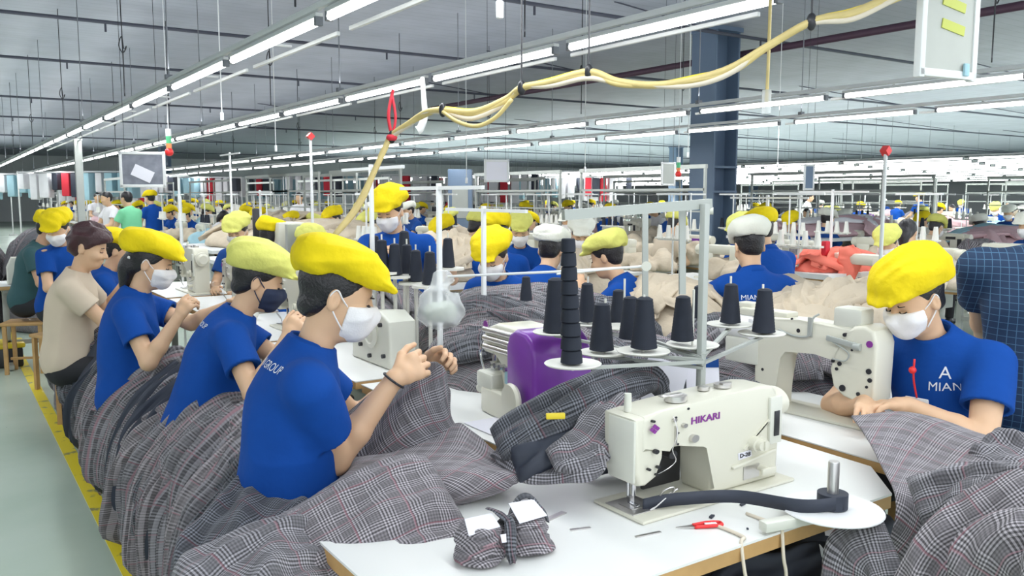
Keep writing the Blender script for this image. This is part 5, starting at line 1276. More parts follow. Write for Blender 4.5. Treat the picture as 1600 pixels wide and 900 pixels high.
# man in navy checked shirt at the right edge
def check_mat():
    m = bpy.data.materials.new('navy_checked_shirting'); m.use_nodes = True; N = m.node_tree.nodes; L = m.node_tree.links; b = N['Principled BSDF']; b.inputs['Roughness'].default_value = .85
    tc = N.new('ShaderNodeTexCoord'); outs = []
    for ax in ('Z', 'DIAGONAL'):
        w = N.new('ShaderNodeTexWave'); w.bands_direction = ax if ax == 'Z' else 'Y'; w.inputs['Scale'].default_value = 15; w.inputs['Distortion'].default_value = 0.05; w.inputs['Detail Scale'].default_value = 2
        L.new(tc.outputs['Object'], w.inputs['Vector']); g = N.new('ShaderNodeMath'); g.operation = 'GREATER_THAN'; g.inputs[1].default_value = .98; L.new(w.outputs['Fac'], g.inputs[0]); outs.append(g.outputs[0])
    mx = N.new('ShaderNodeMath'); mx.operation = 'MAXIMUM'; L.new(outs[0], mx.inputs[0]); L.new(outs[1], mx.inputs[1])
    c = N.new('ShaderNodeMix'); c.data_type = 'RGBA'; c.inputs['A'].default_value = (.012, .035, .085, 1); c.inputs['B'].default_value = (.06, .14, .24, 1); L.new(mx.outputs[0], c.inputs['Factor']); L.new(c.outputs['Result'], b.inputs['Base Color']); return m
CHECK = check_mat()
mp = place('man in navy checked shirt standing at the right edge', (1664, 262), 2.95, R(38), None, .05, off=.05, stand=True, male=True, res=.007, hl=(1560, 600, 3.6), hr=(1700, 600, 3.5), cap=None, mask=None, shirt=CHECK, head=(0, .3, 0), seed=61, fat=1.22, shoulder_w=.222, scale=1.14)
# workers in the middle distance
WS = [('woman in blue polo seen from behind wearing an off-white cap, lettering across the back', (1172, 385), 4.6, R(60), .12, dict(cap=WCAP, mask=None, hl=(1130, 450, 4.9), hr=(1215, 455, 4.8), pole_l=(-.2, 1, -.6), pole_r=(-.2, -1, -.6)), 'MIAN GROUP', True),
      ('woman in blue polo and lime cap bent to the left behind the cones', (948, 400), 4.9, R(118), .42, dict(cap=LIME, mask=None, hl=(905, 455, 4.9), hr=(930, 470, 4.7)), 'MIAN GROUP', True),
      ('woman in blue polo with white cap bent to the right behind the tower of cones', (862, 390), 5.3, R(30), .45, dict(cap=WCAP, mask=MASKW), 'MIAN', True),
      ('woman with lime-yellow cap looking down in front of the white pole', (772, 398), 4.7, R(215), .30, dict(cap=YEL, mask=MASKW, head=(0, .5, 0)), None, True),
      ('worker in bright yellow cap right behind the lime-yellow cap in the centre', (776, 365), 6.0, R(60), .2, dict(cap=YEL, mask=None), None, True),
      ('dark-haired man with tilted yellow cap and navy shirt behind the lime cap', (425, 372), 6.3, R(20), .3, dict(cap=YEL, shirt=BLUE2, mask=None, male=True), None, True),
      ('worker in pale cap facing the camera beyond the navy-masked woman', (372, 362), 7.0, R(230), .2, dict(cap=LIME, shirt=BLUE2, mask=MASKW), None, True),
      ('worker in lime cap just behind the nearest yellow cap', (487, 385), 6.0, R(40), .3, dict(cap=LIME, mask=None), None, True),
      ('worker in pale yellow cap and white mask facing the camera left of centre', (812, 362), 7.0, R(235), .15, dict(cap=LIME, mask=MASKW), None, True),
      ('worker with brimmed cap and white mask facing the camera behind the tower of cones', (908, 368), 6.8, R(235), .15, dict(cap=WCAP, mask=MASKW, shirt=BEIGE), None, True),
      ('worker in blue polo with back turned at the far right', (1530, 352), 12.0, R(55), .15, dict(cap=WCAP, mask=None), None, True),
      ('worker in bright yellow cap behind the white-capped woman on the right', (1190, 360), 6.0, R(80), .2, dict(cap=YEL, mask=None), None, True)]
midp = []
STOOLS = []
for lb, px, d, rz, ln, kw, tx, sit in WS:
    kw = dict(kw); hd = kw.pop('head', (0, .38, 0))
    w = place(lb, px, d, rz, None, ln, res=.0085, head=hd, seed=len(lb), **kw); midp.append(w)
    if tx: print_on(w, tx, .036, tuple(w['P'] + w['sd'] * .37 - w['fw'] * .4), tuple(-w['fw']), tuple(w['sd']), WHITEINK, lift=.006)
# ================================================================ the rest of the hall: sewing lines receding into the distance
def merged(root, name):
    """one mesh out of a thing and its parts (for things far away)"""
    bpy.context.view_layer.update()
    V = []; polys = []; mi = []; mats = []; off = 0
    def walk(o):
        nonlocal off
        if o.type == 'MESH':
            M = root.matrix_world.inverted() @ o.matrix_world
            co = np.empty(len(o.data.vertices) * 3, dtype=np.float32); o.data.vertices.foreach_get('co', co); co = co.reshape(-1, 3)
            Mn = np.array(M); co = co @ Mn[:3, :3].T + Mn[:3, 3]; V.append(co)
            ids = []
            for m in o.data.materials:
                if m not in mats: mats.append(m)
                ids.append(mats.index(m))
            for p in o.data.polygons: polys.append([i + off for i in p.vertices]); mi.append(ids[p.material_index])
            off += len(co)
        for c in list(o.children): walk(c)
    walk(root)
    me = bpy.data.meshes.new(name); me.from_pydata(np.vstack(V).tolist(), [], polys); me.update()
    for m in mats: me.materials.append(m)
    me.polygons.foreach_set('material_index', mi); me.polygons.foreach_set('use_smooth', [True] * len(polys)); me.set_sharp_from_angle(angle=math.radians(50))
    def kill(o):
        for c in list(o.children): kill(c)
        bpy.data.objects.remove(o)
    kill(root)
    return me
FARP = []
for i, (sh, cp, mk, ln, hp, hs) in enumerate([(BLUE, YEL, None, .25, .45, 'low'), (BLUE, LIME, MASKW, .35, .5, 'low'), (BLUE2, WCAP, MASKW, .12, .3, 'short'), (WHITEC, None, None, .2, .4, 'bun'), (BLUE, YEL, MASKW, .15, .3, 'low'), (LBLUE, LIME, MASKW, .3, .4, 'low'), (PINKFAB, YEL, None, .3, .4, 'low'), (BEIGE, LIME, MASKW, .2, .5, 'low')]):
    r = person('x', (0, 0, 0), 0, seat=.50, lean=ln, head=(0, hp, 0), res=.0125, shirt=sh, cap=cp, mask=mk, hairstyle=hs, seed=100 + i)
    FARP.append((merged(r['root'], 'person'), {id(BLUE): 'blue polo', id(BLUE2): 'navy top', id(WHITEC): 'white top', id(LBLUE): 'light blue top', id(PINKFAB): 'pink top', id(BEIGE): 'beige top'}[id(sh)], {id(YEL): 'yellow cap', id(LIME): 'lime cap', id(WCAP): 'off-white cap', id(None): 'bare head'}[id(cp)]))
FARS = []
for i, (sh, cp) in enumerate([(WHITEC, None), (GREENC, None), (BLUE, YEL), (REDC, None)]):
    r = person('x', (0, 0, 0), 0, seat=.84, lean=.05, head=(0, .2, 0), res=.0125, shirt=sh, cap=cp, mask=None, stand=True, seed=140 + i, hl=(.35, .15, .95), hr=(.35, -.15, .95))
    FARS.append((merged(r['root'], 'person'), ['white shirt', 'mint green shirt', 'blue polo and yellow cap', 'red shirt'][i]))
def far_machine(ac):
    b = MB(); b.box((.19, 0, .006), (.5, .18, .012)); b.box((.18, 0, .28), (.46, .11, .09), bev=.02); b.box((.32, 0, .13), (.17, .11, .26), bev=.02); b.box((0, 0, .21), (.08, .12, .20), bev=.02).cyl((.40, 0, .27), (.47, 0, .27), .05, seg=14)
    b.mi = 1; b.cyl((0, 0, .12), (0, 0, .02), .006, seg=6).box((.25, -.058, .27), (.12, .006, .03)).box((.36, -.058, .2), (.05, .008, .12))
    o = b.build('sewing_machine', [IVORY, ac]); me = o.data; bpy.data.objects.remove(o); return me
FARM = [far_machine(DARKM), far_machine(PURPLE)]
def far_table():
    b = MB(); b.box((0, 0, .745), (.60, 1.15, .03))
    b.mi = 1; b.box((0, 0, .72), (.59, 1.14, .02)); b.mi = 2
    for s in (-1, 1): b.box((0, s * .42, .36), (.05, .05, .70)).box((0, s * .42, .03), (.5, .05, .05))
    b.box((0, 0, .3), (.03, .85, .04)).box((.05, .1, .62), (.25, .3, .16))
    o = b.build('work_table', [TABLE, PLY, FRAME]); me = o.data; bpy.data.objects.remove(o); return me
FART = far_table()
def far_stand(th):
    b = MB(); b.cyl((0, 0, 0), (0, 0, .80), .009, seg=6).box((0, 0, .80), (.02, .46, .02)).box((0, 0, .36), (.02, .40, .015))
    b.mi = 1
    for s in (-.18, -.06, .06, .18): b.cyl((0, s, .365), (0, s, .38), .05, seg=10)
    b.mi = 2
    for s in (-.18, -.06, .06, .18): b.cyl((0, s, .38), (0, s, .50), .030, .018, seg=10)
    o = b.build('thread_stand', [WFRAME, DISC, th]); me = o.data; bpy.data.objects.remove(o); return me
FARST = [far_stand(WTHREAD), far_stand(THREAD)]
def blob(mats_, seed, r=(.3, .42, .22)):
    F = Field((-r[0] * 1.2, -r[1] * 1.2, -.01), (r[0] * 1.2, r[1] * 1.2, r[2] * 1.5), .026)
    rg = random.Random(seed)
    for k in range(6): F.capsule((rg.uniform(-.8, .3) * r[0], rg.uniform(-.8, .8) * r[1], rg.uniform(0, .6) * r[2]), (rg.uniform(-.3, .8) * r[0], rg.uniform(-.8, .8) * r[1], rg.uniform(.2, .8) * r[2]), .09, .07, .04)
    F.rough(.034, 26, seed, ridge=True); F.cut((0, 0, 0), (0, 0, -1)); V, Q = F.nets()
    o = mesh_np('fabric_heap', V, Q, mats_, None, True, V[:, :2] + V[:, 2:3] * .5); me = o.data; bpy.data.objects.remove(o); return me
FARH = [('cream', blob(CREAMFAB, 1)), ('cream', blob(CREAMFAB, 2)), ('grey plaid', blob(PLAID[1], 3)), ('pink', blob(PINKFAB, 4)), ('white', blob(WHITEC, 5)), ('dark', blob(LINING, 6)), ('light blue', blob(LBLUE, 7))]
def far_frame():
    b = MB()
    for s in (-1, 1): b.box((0, s * 1.2, .95), (.03, .03, 1.9))
    b.box((0, 0, 1.9), (.04, 2.44, .05)).box((0, 0, 1.62), (.03, 2.4, .03)).box((0, 0, 1.35), (.02, 2.4, .02))
    o = b.build('overhead_frame', FRAME); me = o.data; bpy.data.objects.remove(o); return me
FARF = far_frame()
def far_rack(cols, seed):
    rg = random.Random(seed); b = MB()
    for s in (-1, 1): b.box((0, s * .9, .95), (.03, .03, 1.9)).box((0, s * .9, .03), (.5, .04, .05))
    b.box((0, 0, 1.88), (.03, 1.84, .03))
    for k in range(6):
        b.mi = 1 + rg.randrange(len(cols)); y = -.72 + k * .29; h = rg.uniform(.35, .7); b.box((0, y, 1.85 - h / 2), (.36, rg.uniform(.14, .27), h), (0, 0, rg.uniform(-.2, .2)), .02)
    o = b.build('garment_rack', [WFRAME] + cols); me = o.data; bpy.data.objects.remove(o); return me
FARR = [far_rack([REDC, LINING, WHITEC, WHITEC, PINKFAB], 1), far_rack([LINING, WHITEC, WHITEC, FRAME, REDC], 2), far_rack([WHITEC, LBLUE, PINKFAB], 3)]
def inst(me, name, loc, rz, label, cat, group, sc=1.0):
    o = bpy.data.objects.new(name, me); COL.objects.link(o); o.location = loc; o.rotation_euler = (0, 0, rz); o.scale = (sc,) * 3 if not isinstance(sc, tuple) else sc
    return tag(o, label, cat, group)
def pix(x, y, z=1.0):
    q = np.array((x, y, z)) - _C; w = q @ _F
    return (800 + FPX * (q @ _R) / w, 450 - FPX * (q @ _U) / w, w) if w > .1 else (0, 0, w)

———

DIRECTIVE: Write down every line of the data above that includes the string "parts".

RESULT:
Keep writing the Blender script for this image. This is part 5, starting at line 1276. More parts follow. Write for Blender 4.5. Treat the picture as 1600 pixels wide and 900 pixels high.
    """one mesh out of a thing and its parts (for things far away)"""